Leave out any pictures and transcribe all other data below exactly.

= = =

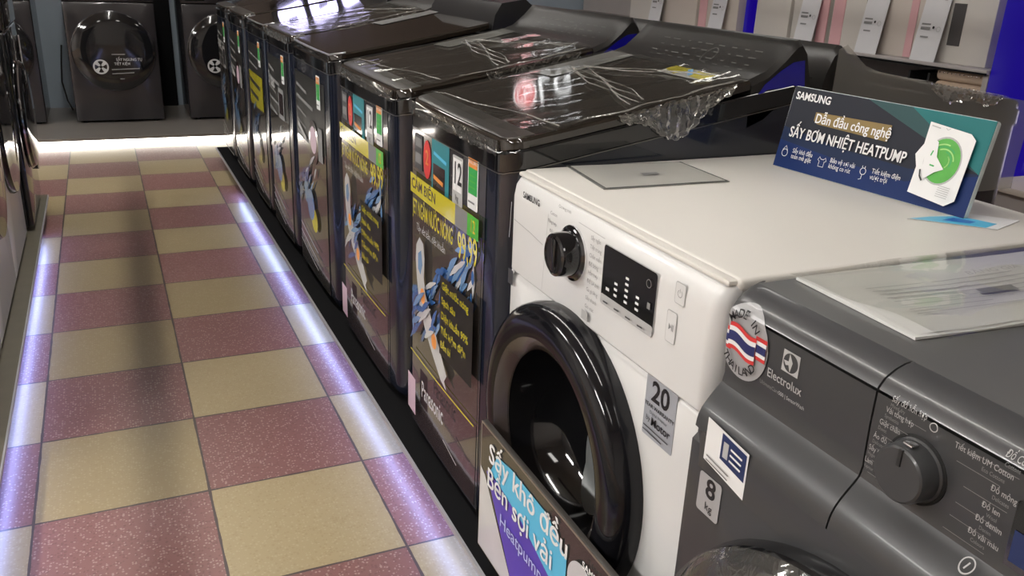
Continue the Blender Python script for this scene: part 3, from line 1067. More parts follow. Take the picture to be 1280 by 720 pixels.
# display window
d = Decal(.0005)
d.rect(UY(1.096), .797, UY(.945), .897, P_lgrey, r=.007)
d.rect(UY(1.0945), .7985, UY(.9465), .8955, M_gloss, r=.006)
d.rect(UY(1.0945), .7985, UY(.9465), .815, P_lgrey, r=.004)
for c, uu in enumerate((1.056, 1.026, .995)):
    for r in range(3 if c != 1 else 5):
        d.rect(UY(uu), .823 + r * .0095, UY(uu - .009), .827 + r * .0095, P_white)
        d.layer -= 1
d.layer += 1
d.rect(UY(1.079), .825, UY(1.069), .830, P_white)
d.rect(UY(.963), .838, UY(.955), .848, P_mgrey)
d.ring(UY(.963), .876, .006, .001, P_mgrey)
for k in range(4):
    d.rect(UY(1.082 - k * .034), .804, UY(1.068 - k * .034), .8065, P_dgrey)
d.build('display', smap(.0006), fas)
for yc, zc, hw, hh, nm in ((.8915, .886, .012, .016, 'power_button'), (.904, .832, .012, .024, 'start_button')):
    d = Decal(.0003)
    d.rect(UY(yc) - hw, zc - hh, UY(yc) + hw, zc + hh, P_lgrey, r=.004)
    d.rect(UY(yc) - hw + .0012, zc - hh + .0012, UY(yc) + hw - .0012, zc + hh - .0012, M_whitef, r=.003)
    if nm == 'power_button':
        d.ring(UY(yc), zc, .005, .0009, P_mgrey, 120, 420)
        d.stroke([(UY(yc), zc + .001), (UY(yc), zc + .007)], .0009, P_mgrey)
    else:
        d.poly([(UY(yc) - .005, zc - .005), (UY(yc) + .001, zc), (UY(yc) - .005, zc + .005)], P_mgrey)
        for q in (.003, .006):
            d.stroke([(UY(yc) + q, zc - .005), (UY(yc) + q, zc + .005)], .0012, P_mgrey)
    d.build(nm, smap(.0006), fas)
d = Decal(.0004)
d.rect(UY(.955), .638, UY(.877), .738, mat('silver_sticker', (.40, .42, .46), .35, metal=.15), r=.003)
d.text('20', UY(.917), .714, .046, P_black, bold=.025)
d.text('YEAR WARRANTY', UY(.916), .690, .0092, P_black, bold=.01)
d.text('Digital Inverter', UY(.916), .680, .0075, P_dgrey)
d.text('Motor', UY(.908), .667, .019, P_black, bold=.015)
d.text('by', UY(.94), .669, .012, P_black)
d.stroke([(UY(.95), .655), (UY(.885), .653)], .002, P_dgrey)
d.stroke([(UY(.95), .648), (UY(.90), .646)], .002, P_dgrey)
d.build('warranty_sticker', lambda u, v, l: (.0035 - l, -u, v - ZP), dry)
# door
dc = (0, 1.192 - SY, .482 - ZP)
door = MB().lathe([(.245, .012), (.264, .004), (.266, -.012), (.263, -.030), (.254, -.042), (.240, -.048), (.222, -.050), (.203, -.047)], dc, 'x', 72).build('door', mat('door_black', (.007, .007, .009), .11, spec=.4, var=.1), dry)
MB().lathe([(.204, -.0475), (.197, -.044), (.183, -.034), (.177, -.026)], dc, 'x', 72).build('door_ring', M_brown, door)
MB().lathe([(.178, -.028), (.174, .0), (.160, .06), (.12, .10), (.06, .115), (.005, .118)], dc, 'x', 64, cap1=True).build('door_glass', M_gloss, door)
# drum seen through the door: pale oval plate lying on the glass bowl
def bowl(r):
    q = [(.005, .118), (.06, .115), (.12, .10), (.160, .06), (.174, 0.0)]
    for (a, xa), (b, xb) in zip(q, q[1:]):
        if r <= b:
            return xa + (xb - xa) * max(0, r - a) / (b - a)
    return 0.0
mb = MB()
g = []
for i in range(33):
    a = 2 * PI * i / 32
    row = []
    for q in range(9):
        k = q / 8
        dy = .008 + .072 * k * math.cos(a)
        dz_ = -.060 + .095 * k * math.sin(a) + .25 * .072 * k * math.cos(a)
        r = math.hypot(dy, dz_)
        row.append((dc[0] + bowl(r) - .004 - .012 * (1 - k * k), dc[1] + dy, dc[2] + dz_))
    g.append(row)
mb.grid(g)
mb.build('drum', M_drum, door)

# promo board hung on the dryer's lower front
brd = thing('promo_board', 'dark framed promo board with cyan slogan hung on the white dryer front', 'board', (SX - .058, SY, ZP))
bu0, bu1 = UY(1.392), UY(.80)
MB().box(-.014, -bu1, -.02 + .08, -.002, -bu0, .441 - ZP, bev=.002).build('board_panel', mat('board_back', (.06, .055, .05), .3), brd)
d = Decal(.0004)
P_bfr = mat('board_frame', (.30, .25, .20), .35, metal=.4)
M_bglass = mat('board_print', (.040, .036, .034), .15, coat=.6, var=.15)
bz0 = .075
d.rect(bu0, ZP + .06, bu1, .441, P_bfr)
d.rect(bu0 + .004, ZP + .062, bu1 - .004, .437, M_bglass)
d.poly([(bu0 + .006, .15), (bu0 + .02, .33), (bu0 + .12, .15)], P_posterw)
d.poly([(bu0 + .004, ZP + .064), (bu0 + .004, .34), (bu0 + .028, .33), (bu0 + .19, ZP + .064)], P_posterw)
d.poly([(bu0 + .035, .345), (bu0 + .30, .365), (bu0 + .40, .25), (bu0 + .30, ZP + .064), (bu0 + .19, ZP + .064)], P_purple)
d.poly([(bu0 + .055, .355), (bu0 + .085, .405), (bu0 + .15, .415), (bu0 + .30, .415), (bu0 + .375, .375), (bu0 + .375, .31), (bu0 + .33, .295), (bu0 + .20, .335)], P_cyan)
d.text('Sấy khô đều', bu0 + .047, .394, .060, P_white, align='LEFT', bold=.004, sx=1.06, dup=.0012)
d.text('Bền sợi vải', bu0 + .044, .338, .060, P_white, align='LEFT', bold=.004, sx=1.04, dup=.0006)
d.text('Heatpump', bu0 + .112, .281, .040, mat('print_pale_blue', (.50, .58, .85), .4), align='LEFT', sx=1.1)
d.disc(bu0 + .43, .36, .045, .045, P_posterw)
d.disc(bu0 + .46, .33, .05, .06, P_posterw)
d.text('SAMSUNG', bu1 - .12, .41, .018, P_white, bold=.02)
d.build('board_print', lambda u, v, l: (-.0145 - l, -u, v - ZP), brd)
MB().box(-.002, -.16, .30, .006, -.145, .33).box(-.002, .19, .30, .006, .205, .33).build('hanging_tab', M_satin, brd)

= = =

### Response to the task:
Continue the Blender Python script for this scene: part 3, from line 1067. More parts follow. Take the picture to be 1280 by 720 pixels.
# display window
d = Decal(.0005)
d.rect(UY(1.096), .797, UY(.945), .897, P_lgrey, r=.007)
d.rect(UY(1.0945), .7985, UY(.9465), .8955, M_gloss, r=.006)
d.rect(UY(1.0945), .7985, UY(.9465), .815, P_lgrey, r=.004)
for c, uu in enumerate((1.056, 1.026, .995)):
    for r in range(3 if c != 1 else 5):
        d.rect(UY(uu), .823 + r * .0095, UY(uu - .009), .827 + r * .0095, P_white)
        d.layer -= 1
d.layer += 1
d.rect(UY(1.079), .825, UY(1.069), .830, P_white)
d.rect(UY(.963), .838, UY(.955), .848, P_mgrey)
d.ring(UY(.963), .876, .006, .001, P_mgrey)
for k in range(4):
    d.rect(UY(1.082 - k * .034), .804, UY(1.068 - k * .034), .8065, P_dgrey)
d.build('display', smap(.0006), fas)
for yc, zc, hw, hh, nm in ((.8915, .886, .012, .016, 'power_button'), (.904, .832, .012, .024, 'start_button')):
    d = Decal(.0003)
    d.rect(UY(yc) - hw, zc - hh, UY(yc) + hw, zc + hh, P_lgrey, r=.004)
    d.rect(UY(yc) - hw + .0012, zc - hh + .0012, UY(yc) + hw - .0012, zc + hh - .0012, M_whitef, r=.003)
    if nm == 'power_button':
        d.ring(UY(yc), zc, .005, .0009, P_mgrey, 120, 420)
        d.stroke([(UY(yc), zc + .001), (UY(yc), zc + .007)], .0009, P_mgrey)
    else:
        d.poly([(UY(yc) - .005, zc - .005), (UY(yc) + .001, zc), (UY(yc) - .005, zc + .005)], P_mgrey)
        for q in (.003, .006):
            d.stroke([(UY(yc) + q, zc - .005), (UY(yc) + q, zc + .005)], .0012, P_mgrey)
    d.build(nm, smap(.0006), fas)
d = Decal(.0004)
d.rect(UY(.955), .638, UY(.877), .738, mat('silver_sticker', (.40, .42, .46), .35, metal=.15), r=.003)
d.text('20', UY(.917), .714, .046, P_black, bold=.025)
d.text('YEAR WARRANTY', UY(.916), .690, .0092, P_black, bold=.01)
d.text('Digital Inverter', UY(.916), .680, .0075, P_dgrey)
d.text('Motor', UY(.908), .667, .019, P_black, bold=.015)
d.text('by', UY(.94), .669, .012, P_black)
d.stroke([(UY(.95), .655), (UY(.885), .653)], .002, P_dgrey)
d.stroke([(UY(.95), .648), (UY(.90), .646)], .002, P_dgrey)
d.build('warranty_sticker', lambda u, v, l: (.0035 - l, -u, v - ZP), dry)
# door
dc = (0, 1.192 - SY, .482 - ZP)
door = MB().lathe([(.245, .012), (.264, .004), (.266, -.012), (.263, -.030), (.254, -.042), (.240, -.048), (.222, -.050), (.203, -.047)], dc, 'x', 72).build('door', mat('door_black', (.007, .007, .009), .11, spec=.4, var=.1), dry)
MB().lathe([(.204, -.0475), (.197, -.044), (.183, -.034), (.177, -.026)], dc, 'x', 72).build('door_ring', M_brown, door)
MB().lathe([(.178, -.028), (.174, .0), (.160, .06), (.12, .10), (.06, .115), (.005, .118)], dc, 'x', 64, cap1=True).build('door_glass', M_gloss, door)
# drum seen through the door: pale oval plate lying on the glass bowl
def bowl(r):
    q = [(.005, .118), (.06, .115), (.12, .10), (.160, .06), (.174, 0.0)]
    for (a, xa), (b, xb) in zip(q, q[1:]):
        if r <= b:
            return xa + (xb - xa) * max(0, r - a) / (b - a)
    return 0.0
mb = MB()
g = []
for i in range(33):
    a = 2 * PI * i / 32
    row = []
    for q in range(9):
        k = q / 8
        dy = .008 + .072 * k * math.cos(a)
        dz_ = -.060 + .095 * k * math.sin(a) + .25 * .072 * k * math.cos(a)
        r = math.hypot(dy, dz_)
        row.append((dc[0] + bowl(r) - .004 - .012 * (1 - k * k), dc[1] + dy, dc[2] + dz_))
    g.append(row)
mb.grid(g)
mb.build('drum', M_drum, door)

# promo board hung on the dryer's lower front
brd = thing('promo_board', 'dark framed promo board with cyan slogan hung on the white dryer front', 'board', (SX - .058, SY, ZP))
bu0, bu1 = UY(1.392), UY(.80)
MB().box(-.014, -bu1, -.02 + .08, -.002, -bu0, .441 - ZP, bev=.002).build('board_panel', mat('board_back', (.06, .055, .05), .3), brd)
d = Decal(.0004)
P_bfr = mat('board_frame', (.30, .25, .20), .35, metal=.4)
M_bglass = mat('board_print', (.040, .036, .034), .15, coat=.6, var=.15)
bz0 = .075
d.rect(bu0, ZP + .06, bu1, .441, P_bfr)
d.rect(bu0 + .004, ZP + .062, bu1 - .004, .437, M_bglass)
d.poly([(bu0 + .006, .15), (bu0 + .02, .33), (bu0 + .12, .15)], P_posterw)
d.poly([(bu0 + .004, ZP + .064), (bu0 + .004, .34), (bu0 + .028, .33), (bu0 + .19, ZP + .064)], P_posterw)
d.poly([(bu0 + .035, .345), (bu0 + .30, .365), (bu0 + .40, .25), (bu0 + .30, ZP + .064), (bu0 + .19, ZP + .064)], P_purple)
d.poly([(bu0 + .055, .355), (bu0 + .085, .405), (bu0 + .15, .415), (bu0 + .30, .415), (bu0 + .375, .375), (bu0 + .375, .31), (bu0 + .33, .295), (bu0 + .20, .335)], P_cyan)
d.text('Sấy khô đều', bu0 + .047, .394, .060, P_white, align='LEFT', bold=.004, sx=1.06, dup=.0012)
d.text('Bền sợi vải', bu0 + .044, .338, .060, P_white, align='LEFT', bold=.004, sx=1.04, dup=.0006)
d.text('Heatpump', bu0 + .112, .281, .040, mat('print_pale_blue', (.50, .58, .85), .4), align='LEFT', sx=1.1)
d.disc(bu0 + .43, .36, .045, .045, P_posterw)
d.disc(bu0 + .46, .33, .05, .06, P_posterw)
d.text('SAMSUNG', bu1 - .12, .41, .018, P_white, bold=.02)
d.build('board_print', lambda u, v, l: (-.0145 - l, -u, v - ZP), brd)
MB().box(-.002, -.16, .30, .006, -.145, .33).box(-.002, .19, .30, .006, .205, .33).build('hanging_tab', M_satin, brd)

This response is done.